Police continue to stress that the suspect is neither of Gus’ parents, but is someone who lives on the property.

A police spokesperson who was asked whether there are any further suspects said that they were unable to make any further comment.

The Nightly understands that Andrew Ey, of Mangan Ey and Associates, is acting for Gus’ grandmother Josie Murray while Casey Isaacs, of Caldicott + Isaacs Lawyers, is acting for his other grandmother, Shannon Murray.

In early February, the lawyers released a joint statement on their clients’ behalf.

“We are absolutely devastated by the media release of SAPOL Major Crime,” the grandparents said.

“The family has cooperated fully with the investigation and want nothing more than to find Gus and reunite him with his mum and dad.”

Little Gus was last seen on September 27 last year on Oak Park Station, his family’s Yunta property.

Police were told that at 5.30pm when his grandmother tried to call him inside, the boy had vanished.

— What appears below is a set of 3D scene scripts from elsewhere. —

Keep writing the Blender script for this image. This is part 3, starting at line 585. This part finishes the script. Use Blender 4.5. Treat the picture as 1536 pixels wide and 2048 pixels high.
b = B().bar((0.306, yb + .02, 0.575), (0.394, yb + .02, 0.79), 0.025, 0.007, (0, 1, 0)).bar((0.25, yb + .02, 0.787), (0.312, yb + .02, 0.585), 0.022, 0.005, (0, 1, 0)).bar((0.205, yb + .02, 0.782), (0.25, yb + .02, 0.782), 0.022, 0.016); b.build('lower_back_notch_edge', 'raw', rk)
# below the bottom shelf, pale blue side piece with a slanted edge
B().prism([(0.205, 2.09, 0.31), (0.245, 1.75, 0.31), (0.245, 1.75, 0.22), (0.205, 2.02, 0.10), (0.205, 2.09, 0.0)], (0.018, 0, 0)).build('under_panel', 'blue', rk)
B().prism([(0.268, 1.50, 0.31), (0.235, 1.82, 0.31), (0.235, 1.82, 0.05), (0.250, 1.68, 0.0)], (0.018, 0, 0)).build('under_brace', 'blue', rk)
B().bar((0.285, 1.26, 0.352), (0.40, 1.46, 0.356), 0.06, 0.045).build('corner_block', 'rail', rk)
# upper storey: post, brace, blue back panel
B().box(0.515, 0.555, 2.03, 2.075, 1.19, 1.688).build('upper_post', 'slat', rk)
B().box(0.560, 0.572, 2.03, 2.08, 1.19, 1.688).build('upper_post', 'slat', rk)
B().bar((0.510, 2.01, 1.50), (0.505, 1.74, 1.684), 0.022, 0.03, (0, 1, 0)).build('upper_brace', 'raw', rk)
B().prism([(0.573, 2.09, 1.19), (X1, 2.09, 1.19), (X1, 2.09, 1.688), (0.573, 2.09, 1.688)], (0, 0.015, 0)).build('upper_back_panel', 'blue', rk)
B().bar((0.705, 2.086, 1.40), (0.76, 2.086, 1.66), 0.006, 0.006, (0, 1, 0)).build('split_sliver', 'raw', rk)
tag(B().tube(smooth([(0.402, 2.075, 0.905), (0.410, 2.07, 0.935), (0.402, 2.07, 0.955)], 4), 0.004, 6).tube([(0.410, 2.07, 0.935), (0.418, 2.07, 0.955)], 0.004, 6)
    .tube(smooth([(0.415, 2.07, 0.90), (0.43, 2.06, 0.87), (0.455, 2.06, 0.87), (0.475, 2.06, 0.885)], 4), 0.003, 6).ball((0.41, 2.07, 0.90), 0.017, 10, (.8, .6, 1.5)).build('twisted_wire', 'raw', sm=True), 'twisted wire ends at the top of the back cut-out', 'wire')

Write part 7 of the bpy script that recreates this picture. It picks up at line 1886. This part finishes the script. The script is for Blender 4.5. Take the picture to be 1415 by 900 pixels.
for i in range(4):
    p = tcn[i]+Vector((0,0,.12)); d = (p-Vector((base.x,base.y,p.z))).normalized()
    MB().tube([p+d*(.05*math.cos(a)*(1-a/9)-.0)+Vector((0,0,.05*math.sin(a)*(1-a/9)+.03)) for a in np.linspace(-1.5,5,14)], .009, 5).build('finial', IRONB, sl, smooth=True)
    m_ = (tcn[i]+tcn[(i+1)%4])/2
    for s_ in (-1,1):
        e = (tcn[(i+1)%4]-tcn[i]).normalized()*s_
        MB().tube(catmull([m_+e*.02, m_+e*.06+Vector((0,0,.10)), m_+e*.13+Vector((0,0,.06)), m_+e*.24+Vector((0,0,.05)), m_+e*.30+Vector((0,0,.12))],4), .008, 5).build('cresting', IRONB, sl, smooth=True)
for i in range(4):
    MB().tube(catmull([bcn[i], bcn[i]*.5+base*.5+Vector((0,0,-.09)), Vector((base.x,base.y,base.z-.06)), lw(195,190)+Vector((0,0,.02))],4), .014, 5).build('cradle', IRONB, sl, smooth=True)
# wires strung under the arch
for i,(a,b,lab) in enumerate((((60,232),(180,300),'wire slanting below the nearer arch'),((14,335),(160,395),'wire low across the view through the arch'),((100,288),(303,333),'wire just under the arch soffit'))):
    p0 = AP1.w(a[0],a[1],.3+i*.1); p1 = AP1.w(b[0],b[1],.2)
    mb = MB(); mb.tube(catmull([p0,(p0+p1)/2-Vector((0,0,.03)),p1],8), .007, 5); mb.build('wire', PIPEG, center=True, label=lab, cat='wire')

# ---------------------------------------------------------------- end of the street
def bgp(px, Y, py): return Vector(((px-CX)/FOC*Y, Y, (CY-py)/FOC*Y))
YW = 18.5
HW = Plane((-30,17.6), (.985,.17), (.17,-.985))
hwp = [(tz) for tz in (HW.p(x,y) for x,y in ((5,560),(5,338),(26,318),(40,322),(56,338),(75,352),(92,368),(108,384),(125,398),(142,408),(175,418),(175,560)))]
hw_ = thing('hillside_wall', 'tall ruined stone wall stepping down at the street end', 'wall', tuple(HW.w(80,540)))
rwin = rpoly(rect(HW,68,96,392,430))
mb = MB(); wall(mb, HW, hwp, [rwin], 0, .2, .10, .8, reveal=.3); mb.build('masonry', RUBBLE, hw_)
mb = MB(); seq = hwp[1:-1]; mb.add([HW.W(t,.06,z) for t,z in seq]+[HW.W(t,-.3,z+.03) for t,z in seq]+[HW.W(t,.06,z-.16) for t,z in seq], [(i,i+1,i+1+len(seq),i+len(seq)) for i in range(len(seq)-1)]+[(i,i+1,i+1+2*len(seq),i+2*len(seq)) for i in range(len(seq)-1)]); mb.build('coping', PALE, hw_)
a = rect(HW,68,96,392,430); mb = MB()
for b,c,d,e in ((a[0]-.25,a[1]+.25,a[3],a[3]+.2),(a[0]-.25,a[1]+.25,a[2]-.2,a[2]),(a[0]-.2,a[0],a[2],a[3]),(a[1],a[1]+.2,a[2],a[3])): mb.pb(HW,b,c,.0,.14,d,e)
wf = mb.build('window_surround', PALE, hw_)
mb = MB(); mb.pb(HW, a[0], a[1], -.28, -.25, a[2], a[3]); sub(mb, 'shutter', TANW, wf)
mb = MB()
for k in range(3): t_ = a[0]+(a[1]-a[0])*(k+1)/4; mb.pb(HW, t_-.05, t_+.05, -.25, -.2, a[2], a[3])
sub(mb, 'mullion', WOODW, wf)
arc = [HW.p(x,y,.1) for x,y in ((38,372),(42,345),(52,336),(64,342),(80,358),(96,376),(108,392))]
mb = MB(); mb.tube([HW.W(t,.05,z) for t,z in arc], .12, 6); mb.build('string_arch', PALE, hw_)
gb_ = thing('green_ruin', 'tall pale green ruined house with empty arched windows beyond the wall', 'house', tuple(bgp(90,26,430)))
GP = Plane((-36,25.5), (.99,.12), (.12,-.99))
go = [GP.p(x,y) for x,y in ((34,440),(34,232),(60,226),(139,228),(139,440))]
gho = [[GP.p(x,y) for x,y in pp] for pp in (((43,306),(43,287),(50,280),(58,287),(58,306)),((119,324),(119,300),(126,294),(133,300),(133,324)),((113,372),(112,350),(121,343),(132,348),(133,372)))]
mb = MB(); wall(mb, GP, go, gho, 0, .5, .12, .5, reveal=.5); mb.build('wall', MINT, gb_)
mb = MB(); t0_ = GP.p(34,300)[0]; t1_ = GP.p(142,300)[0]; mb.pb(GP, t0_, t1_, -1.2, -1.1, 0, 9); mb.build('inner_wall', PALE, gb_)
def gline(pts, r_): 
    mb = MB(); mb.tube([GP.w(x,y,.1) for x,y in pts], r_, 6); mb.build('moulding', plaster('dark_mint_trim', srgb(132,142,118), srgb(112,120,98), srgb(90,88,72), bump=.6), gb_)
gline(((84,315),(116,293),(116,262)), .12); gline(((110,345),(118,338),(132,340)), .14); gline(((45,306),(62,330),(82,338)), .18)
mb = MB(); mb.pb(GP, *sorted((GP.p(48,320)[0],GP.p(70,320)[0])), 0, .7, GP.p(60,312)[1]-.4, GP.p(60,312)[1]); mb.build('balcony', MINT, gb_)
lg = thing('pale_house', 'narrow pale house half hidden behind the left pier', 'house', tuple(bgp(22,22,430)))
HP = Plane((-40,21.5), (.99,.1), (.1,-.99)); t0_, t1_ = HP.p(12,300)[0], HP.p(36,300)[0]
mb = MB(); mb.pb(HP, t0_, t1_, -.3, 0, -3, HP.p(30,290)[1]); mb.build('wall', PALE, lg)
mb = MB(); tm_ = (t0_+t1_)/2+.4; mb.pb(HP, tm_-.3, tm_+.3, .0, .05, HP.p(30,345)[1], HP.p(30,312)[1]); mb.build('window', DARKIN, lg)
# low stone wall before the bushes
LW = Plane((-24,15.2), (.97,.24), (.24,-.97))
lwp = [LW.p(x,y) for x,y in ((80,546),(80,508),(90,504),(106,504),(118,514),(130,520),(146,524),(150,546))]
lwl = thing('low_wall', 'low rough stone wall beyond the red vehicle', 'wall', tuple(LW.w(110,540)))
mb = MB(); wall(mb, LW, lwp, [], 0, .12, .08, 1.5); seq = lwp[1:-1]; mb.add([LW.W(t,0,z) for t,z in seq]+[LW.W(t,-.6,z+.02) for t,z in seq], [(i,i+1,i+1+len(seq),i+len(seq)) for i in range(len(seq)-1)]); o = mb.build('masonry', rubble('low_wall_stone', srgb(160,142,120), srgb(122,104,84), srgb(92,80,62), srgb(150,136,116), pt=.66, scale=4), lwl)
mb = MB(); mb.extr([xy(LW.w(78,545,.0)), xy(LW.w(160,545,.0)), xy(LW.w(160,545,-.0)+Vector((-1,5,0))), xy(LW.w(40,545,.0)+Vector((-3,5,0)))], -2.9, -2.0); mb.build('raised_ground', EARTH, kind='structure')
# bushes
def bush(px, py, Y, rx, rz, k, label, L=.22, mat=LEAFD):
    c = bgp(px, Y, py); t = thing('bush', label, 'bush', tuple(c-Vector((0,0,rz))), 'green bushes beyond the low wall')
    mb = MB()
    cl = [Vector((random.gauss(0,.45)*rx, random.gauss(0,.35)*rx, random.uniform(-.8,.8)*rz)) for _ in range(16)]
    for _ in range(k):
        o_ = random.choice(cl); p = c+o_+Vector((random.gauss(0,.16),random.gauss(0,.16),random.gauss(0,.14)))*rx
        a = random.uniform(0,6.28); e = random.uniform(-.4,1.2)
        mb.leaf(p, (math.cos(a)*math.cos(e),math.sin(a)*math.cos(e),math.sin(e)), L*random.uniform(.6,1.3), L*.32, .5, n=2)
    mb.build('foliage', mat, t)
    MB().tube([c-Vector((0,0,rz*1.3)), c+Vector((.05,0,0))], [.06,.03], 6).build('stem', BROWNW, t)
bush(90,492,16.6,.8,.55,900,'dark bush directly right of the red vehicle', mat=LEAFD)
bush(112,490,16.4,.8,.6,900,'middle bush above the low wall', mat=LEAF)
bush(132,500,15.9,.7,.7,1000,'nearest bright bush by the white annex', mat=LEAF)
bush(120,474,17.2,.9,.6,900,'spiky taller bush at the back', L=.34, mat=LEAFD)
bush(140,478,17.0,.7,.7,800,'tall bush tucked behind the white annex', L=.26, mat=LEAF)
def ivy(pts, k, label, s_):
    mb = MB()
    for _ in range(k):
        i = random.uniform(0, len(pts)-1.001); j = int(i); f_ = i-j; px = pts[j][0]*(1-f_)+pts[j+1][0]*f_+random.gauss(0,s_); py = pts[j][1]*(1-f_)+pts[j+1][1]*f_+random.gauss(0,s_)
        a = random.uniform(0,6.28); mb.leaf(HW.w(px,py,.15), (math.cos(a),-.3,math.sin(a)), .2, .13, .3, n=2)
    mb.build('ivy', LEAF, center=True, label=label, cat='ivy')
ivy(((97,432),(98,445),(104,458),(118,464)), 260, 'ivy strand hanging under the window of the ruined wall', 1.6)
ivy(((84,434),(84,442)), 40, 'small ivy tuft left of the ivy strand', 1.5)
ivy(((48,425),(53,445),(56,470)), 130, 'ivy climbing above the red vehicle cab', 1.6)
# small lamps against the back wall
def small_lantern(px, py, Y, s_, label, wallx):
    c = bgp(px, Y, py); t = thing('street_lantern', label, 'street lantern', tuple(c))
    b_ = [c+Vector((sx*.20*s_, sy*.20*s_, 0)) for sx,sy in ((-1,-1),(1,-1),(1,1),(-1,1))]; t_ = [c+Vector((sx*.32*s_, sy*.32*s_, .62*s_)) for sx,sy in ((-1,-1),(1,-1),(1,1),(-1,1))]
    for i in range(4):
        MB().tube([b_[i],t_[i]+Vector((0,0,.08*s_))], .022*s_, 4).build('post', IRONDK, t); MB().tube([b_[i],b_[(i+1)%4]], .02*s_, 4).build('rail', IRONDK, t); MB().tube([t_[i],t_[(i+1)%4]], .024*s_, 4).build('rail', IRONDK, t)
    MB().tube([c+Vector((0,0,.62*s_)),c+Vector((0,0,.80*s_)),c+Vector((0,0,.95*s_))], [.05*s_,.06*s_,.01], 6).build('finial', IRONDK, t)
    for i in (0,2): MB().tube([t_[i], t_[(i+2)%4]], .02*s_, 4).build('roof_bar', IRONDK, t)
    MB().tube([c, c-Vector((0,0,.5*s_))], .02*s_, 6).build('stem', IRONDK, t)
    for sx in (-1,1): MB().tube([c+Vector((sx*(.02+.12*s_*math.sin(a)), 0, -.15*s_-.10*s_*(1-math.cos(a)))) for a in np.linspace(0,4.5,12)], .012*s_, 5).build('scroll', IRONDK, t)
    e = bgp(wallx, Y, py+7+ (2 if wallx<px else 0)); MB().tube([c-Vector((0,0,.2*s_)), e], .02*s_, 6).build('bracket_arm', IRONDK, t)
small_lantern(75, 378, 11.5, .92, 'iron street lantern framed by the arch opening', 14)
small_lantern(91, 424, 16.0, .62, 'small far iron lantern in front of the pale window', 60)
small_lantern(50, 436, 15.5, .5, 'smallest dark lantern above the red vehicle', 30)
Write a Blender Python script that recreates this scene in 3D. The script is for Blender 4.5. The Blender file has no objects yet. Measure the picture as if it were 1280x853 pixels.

Police had three main theories about little Gus’ disappearance — two of which they confirmed had since been ruled out.

The first theory relied on Gus still being alive, which police confirmed on Thursday has been eliminated.

On February 5, detective superintendent Darren Fielke confirmed that investigators “don’t believe, now, that Gus is alive”.

“This is one of three investigation options that have been explored by the members attached to Taskforce Horizon,” he said.

“The other two investigation options are focused on Gus being abducted (by an unknown person) from Oak Park Station, or whether someone known to him was involved in his disappearance and suspected death.”

In the weeks following his disappearance, a 94 sq km radius around the Oak Park Station property was scoured by all available emergency services, SES, the ADF, and an army of volunteers in addition to aerial searches conducted by drones and helicopters.